Nella sua forma e preparazione racchiude, perfettamente conservata, tutta la sua storia. Il capraio, infatti, deve vagare continuamente inseguendo le sue bestie al pascolo nelle montagne ancora incorniciate da foreste primarie e campi di felce. Il suo ovile ha un’architettura preistorica di una sola stanza rotonda ”su Pinnettu”, con una copertura a forma conica con travi di ginepro o leccio. All’ interno si creano dei graticci per conservare, affumicare e stagionare il formaggio. Il tetto all’esterno viene ricoperto da frasche, che garantiscono una perfetta copertura.

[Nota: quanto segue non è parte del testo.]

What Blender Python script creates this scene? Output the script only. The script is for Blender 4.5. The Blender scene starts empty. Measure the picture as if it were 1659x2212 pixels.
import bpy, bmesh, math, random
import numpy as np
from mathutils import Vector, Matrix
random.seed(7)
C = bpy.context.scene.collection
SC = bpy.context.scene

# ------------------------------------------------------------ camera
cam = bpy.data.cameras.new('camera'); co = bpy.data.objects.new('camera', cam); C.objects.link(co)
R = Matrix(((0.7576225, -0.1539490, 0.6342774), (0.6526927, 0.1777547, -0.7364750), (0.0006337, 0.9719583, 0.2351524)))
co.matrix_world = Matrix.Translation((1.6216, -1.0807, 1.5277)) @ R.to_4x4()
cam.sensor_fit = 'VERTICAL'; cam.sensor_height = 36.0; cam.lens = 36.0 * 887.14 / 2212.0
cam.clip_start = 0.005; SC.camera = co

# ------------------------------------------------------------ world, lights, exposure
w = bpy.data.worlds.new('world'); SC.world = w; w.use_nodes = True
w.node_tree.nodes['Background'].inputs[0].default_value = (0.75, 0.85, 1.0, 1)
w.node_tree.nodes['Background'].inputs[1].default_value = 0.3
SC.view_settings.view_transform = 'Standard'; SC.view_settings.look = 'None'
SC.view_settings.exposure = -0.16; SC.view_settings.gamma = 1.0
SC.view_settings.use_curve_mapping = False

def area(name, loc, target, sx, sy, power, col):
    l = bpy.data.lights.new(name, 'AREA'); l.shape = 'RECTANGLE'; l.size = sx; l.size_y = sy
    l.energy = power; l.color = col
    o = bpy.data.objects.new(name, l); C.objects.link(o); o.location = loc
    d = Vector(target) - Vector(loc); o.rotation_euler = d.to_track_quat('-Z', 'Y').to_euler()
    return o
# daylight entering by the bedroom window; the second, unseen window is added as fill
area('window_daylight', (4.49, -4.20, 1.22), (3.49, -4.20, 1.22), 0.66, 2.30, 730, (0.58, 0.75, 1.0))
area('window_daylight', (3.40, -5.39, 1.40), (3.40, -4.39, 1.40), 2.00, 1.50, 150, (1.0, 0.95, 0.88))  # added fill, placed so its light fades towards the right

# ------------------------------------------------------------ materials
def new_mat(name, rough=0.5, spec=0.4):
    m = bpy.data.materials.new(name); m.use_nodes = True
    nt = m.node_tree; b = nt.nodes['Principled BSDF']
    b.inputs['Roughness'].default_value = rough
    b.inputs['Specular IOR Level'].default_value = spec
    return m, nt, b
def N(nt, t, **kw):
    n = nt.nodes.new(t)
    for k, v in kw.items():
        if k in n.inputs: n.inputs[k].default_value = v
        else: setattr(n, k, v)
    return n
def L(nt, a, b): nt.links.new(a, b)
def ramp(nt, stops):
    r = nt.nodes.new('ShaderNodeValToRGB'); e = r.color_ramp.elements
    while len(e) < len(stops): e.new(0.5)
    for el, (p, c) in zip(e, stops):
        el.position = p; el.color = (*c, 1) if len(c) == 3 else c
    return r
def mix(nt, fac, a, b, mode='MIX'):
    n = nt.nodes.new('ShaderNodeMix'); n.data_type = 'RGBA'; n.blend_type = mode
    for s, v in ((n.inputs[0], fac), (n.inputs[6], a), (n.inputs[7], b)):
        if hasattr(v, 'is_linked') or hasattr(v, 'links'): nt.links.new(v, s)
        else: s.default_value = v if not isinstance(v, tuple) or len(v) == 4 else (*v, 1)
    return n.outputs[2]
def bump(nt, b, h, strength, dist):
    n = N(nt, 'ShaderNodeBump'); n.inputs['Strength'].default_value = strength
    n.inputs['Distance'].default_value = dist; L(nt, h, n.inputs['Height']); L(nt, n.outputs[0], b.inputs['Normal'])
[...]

In questo contesto ha la sua naturale territorialità storica ”su casu in filixi” prodotto dai pastori nel periodo estivo e realizzato con l’ausilio delle felci che ne conferiscono la particolare forma.
LA PREPARAZIONE – Su casu in filixi” viene prodotto con il latte estivo nel periodo compreso tra giugno e agosto. La lavorazione di questo formaggio inizia con la mungitura delle capre o delle pecore. Il latte ottenuto viene filtrato e versato in apposito paiolo dove vi si scioglie il caglio di capretto o agnello. Dopo circa mezz’ora si materializza una candida e consistente cagliata. A questo punto, nelle forme si pone un telo di lino o cotone e vi si stendono le foglie di felce alla base. Con un mestolo bucato si raccolgono strati sottili di cagliata e si adagiano nella forma. Altro strato di felce e strato di cagliata e così per 4, 5 strati. Si ripiega il telo, si chiude legandolo alle estremità e si appende per favorire la fuoriuscita del siero. Qualche ora di colatura ed il formaggio è pronto per essere sfogliato.